* Task requirements: Consider the data that follows and state how many lines contain the string "pixels", using the number alone.
═══ Available records
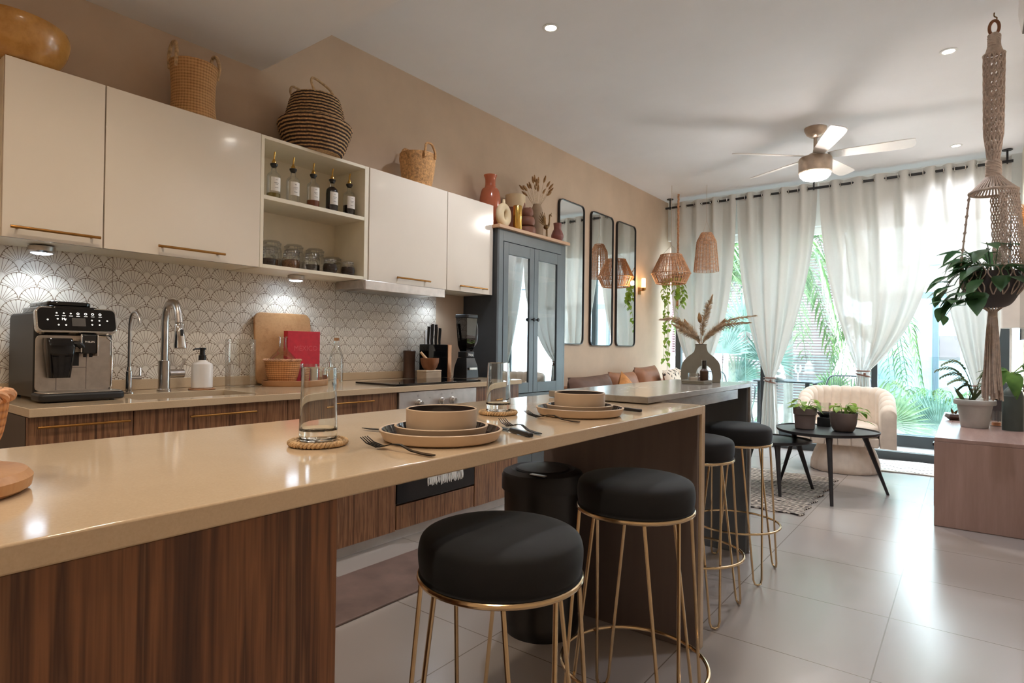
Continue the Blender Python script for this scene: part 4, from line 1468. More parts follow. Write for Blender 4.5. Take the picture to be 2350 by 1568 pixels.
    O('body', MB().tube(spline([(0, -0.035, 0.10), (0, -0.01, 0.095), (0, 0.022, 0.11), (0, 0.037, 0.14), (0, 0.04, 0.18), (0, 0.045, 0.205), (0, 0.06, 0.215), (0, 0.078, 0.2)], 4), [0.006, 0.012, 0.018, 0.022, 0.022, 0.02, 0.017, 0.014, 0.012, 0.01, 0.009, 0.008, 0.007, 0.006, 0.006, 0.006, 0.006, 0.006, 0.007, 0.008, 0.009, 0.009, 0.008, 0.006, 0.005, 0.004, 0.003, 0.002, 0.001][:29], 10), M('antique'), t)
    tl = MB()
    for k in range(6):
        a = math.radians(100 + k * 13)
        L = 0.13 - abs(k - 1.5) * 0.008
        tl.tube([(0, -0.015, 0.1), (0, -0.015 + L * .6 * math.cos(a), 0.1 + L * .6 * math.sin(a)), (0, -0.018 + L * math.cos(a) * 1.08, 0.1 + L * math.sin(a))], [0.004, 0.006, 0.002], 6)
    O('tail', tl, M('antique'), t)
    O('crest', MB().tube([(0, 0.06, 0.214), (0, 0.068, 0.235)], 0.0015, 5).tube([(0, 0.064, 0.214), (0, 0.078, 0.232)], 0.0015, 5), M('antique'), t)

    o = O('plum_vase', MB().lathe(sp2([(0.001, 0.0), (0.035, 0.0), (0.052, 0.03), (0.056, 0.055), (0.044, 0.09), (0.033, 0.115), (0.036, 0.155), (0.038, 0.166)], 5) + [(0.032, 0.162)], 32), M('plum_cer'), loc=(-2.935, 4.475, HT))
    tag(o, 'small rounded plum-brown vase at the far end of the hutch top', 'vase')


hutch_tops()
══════
═══ Available records
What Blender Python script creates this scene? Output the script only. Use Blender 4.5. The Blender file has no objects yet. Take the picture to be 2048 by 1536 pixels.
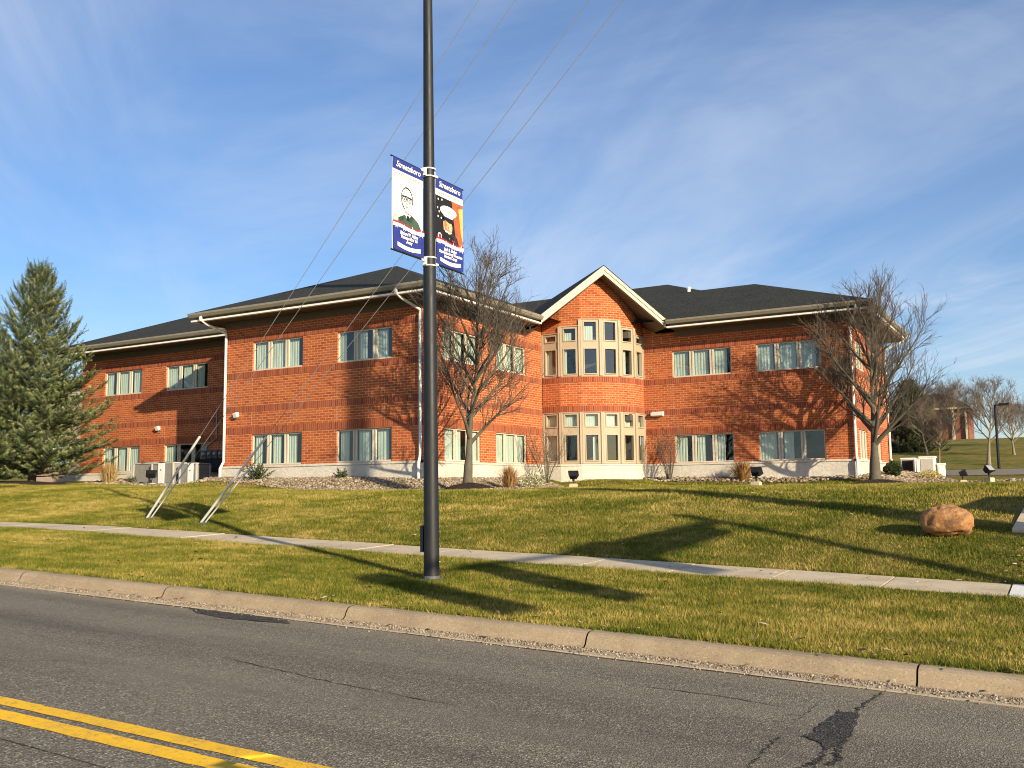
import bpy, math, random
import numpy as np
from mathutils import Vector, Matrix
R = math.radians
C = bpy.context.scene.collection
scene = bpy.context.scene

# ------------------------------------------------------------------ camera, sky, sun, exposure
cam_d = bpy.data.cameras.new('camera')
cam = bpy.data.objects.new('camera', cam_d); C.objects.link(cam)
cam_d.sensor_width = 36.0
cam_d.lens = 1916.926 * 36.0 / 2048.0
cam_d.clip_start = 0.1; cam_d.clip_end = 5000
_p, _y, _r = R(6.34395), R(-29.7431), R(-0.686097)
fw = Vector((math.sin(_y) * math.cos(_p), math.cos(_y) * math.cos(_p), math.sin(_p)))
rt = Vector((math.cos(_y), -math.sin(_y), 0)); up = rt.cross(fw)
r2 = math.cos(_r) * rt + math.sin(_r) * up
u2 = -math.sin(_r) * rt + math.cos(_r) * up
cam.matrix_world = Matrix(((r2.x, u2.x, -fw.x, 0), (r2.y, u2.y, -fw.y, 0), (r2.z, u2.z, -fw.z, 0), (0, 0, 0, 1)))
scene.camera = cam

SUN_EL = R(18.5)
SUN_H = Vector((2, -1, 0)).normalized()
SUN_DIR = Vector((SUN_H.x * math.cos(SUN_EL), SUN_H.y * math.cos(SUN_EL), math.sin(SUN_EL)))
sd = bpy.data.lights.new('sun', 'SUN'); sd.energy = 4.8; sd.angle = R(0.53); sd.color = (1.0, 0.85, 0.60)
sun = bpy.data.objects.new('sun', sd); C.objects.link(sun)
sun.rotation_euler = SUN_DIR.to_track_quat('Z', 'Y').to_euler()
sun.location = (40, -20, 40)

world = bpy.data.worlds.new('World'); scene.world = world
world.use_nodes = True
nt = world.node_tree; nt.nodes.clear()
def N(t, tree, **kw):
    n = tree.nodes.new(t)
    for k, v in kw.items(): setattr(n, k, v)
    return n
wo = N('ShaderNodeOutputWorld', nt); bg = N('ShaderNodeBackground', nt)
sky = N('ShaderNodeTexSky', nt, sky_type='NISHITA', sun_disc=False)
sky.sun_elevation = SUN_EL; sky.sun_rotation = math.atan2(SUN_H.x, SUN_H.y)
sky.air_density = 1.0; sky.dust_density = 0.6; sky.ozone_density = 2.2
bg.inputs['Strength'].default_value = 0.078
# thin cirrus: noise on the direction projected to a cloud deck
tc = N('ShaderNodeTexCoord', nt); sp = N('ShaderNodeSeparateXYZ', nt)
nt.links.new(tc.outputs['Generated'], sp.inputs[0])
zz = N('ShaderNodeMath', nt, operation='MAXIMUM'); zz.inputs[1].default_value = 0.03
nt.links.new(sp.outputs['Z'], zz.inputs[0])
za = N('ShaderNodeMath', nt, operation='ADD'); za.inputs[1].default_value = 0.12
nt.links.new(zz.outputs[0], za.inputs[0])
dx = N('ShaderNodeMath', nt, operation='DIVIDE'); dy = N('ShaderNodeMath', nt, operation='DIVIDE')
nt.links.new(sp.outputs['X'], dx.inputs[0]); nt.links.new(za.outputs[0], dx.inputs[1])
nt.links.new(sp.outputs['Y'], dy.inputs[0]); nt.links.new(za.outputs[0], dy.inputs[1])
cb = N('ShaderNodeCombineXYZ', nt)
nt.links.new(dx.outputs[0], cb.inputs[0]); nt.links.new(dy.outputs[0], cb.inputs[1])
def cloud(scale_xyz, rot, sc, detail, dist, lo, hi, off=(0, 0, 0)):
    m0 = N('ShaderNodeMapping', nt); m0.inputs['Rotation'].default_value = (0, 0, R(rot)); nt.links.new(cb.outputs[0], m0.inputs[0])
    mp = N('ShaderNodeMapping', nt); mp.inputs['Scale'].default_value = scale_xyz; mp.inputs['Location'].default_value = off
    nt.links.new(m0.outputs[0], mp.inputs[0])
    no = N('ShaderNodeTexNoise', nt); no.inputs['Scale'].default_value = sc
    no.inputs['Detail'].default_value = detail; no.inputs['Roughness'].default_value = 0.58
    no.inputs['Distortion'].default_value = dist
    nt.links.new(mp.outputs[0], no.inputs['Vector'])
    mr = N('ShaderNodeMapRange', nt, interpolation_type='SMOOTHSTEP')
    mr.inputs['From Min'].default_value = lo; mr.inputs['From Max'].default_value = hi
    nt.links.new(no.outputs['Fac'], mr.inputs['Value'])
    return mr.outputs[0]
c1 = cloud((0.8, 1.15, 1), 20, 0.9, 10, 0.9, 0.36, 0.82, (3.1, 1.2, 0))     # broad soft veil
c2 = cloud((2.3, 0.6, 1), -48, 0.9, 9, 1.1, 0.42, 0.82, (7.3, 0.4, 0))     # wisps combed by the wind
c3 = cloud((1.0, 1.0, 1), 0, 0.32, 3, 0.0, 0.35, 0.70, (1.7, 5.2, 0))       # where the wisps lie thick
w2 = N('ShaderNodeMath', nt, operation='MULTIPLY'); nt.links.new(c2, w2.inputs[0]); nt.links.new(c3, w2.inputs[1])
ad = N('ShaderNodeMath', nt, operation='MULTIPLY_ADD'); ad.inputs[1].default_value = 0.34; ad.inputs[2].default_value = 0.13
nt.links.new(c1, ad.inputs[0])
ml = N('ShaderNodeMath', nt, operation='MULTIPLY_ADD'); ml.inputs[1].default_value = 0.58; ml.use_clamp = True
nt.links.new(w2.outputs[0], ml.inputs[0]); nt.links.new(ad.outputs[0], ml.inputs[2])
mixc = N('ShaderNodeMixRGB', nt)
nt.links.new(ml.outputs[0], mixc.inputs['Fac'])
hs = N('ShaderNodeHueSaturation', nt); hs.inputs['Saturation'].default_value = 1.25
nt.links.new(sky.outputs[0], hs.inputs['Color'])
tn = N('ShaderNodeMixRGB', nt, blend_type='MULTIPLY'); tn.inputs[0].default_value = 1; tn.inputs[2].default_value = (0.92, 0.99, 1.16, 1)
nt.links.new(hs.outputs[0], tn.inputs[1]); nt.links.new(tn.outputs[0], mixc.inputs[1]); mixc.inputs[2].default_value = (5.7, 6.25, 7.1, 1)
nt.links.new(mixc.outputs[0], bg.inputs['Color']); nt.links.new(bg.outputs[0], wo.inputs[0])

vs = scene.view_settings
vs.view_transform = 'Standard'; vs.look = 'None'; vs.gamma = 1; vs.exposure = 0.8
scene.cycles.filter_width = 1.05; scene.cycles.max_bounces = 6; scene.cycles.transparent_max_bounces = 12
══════
* Reply: 2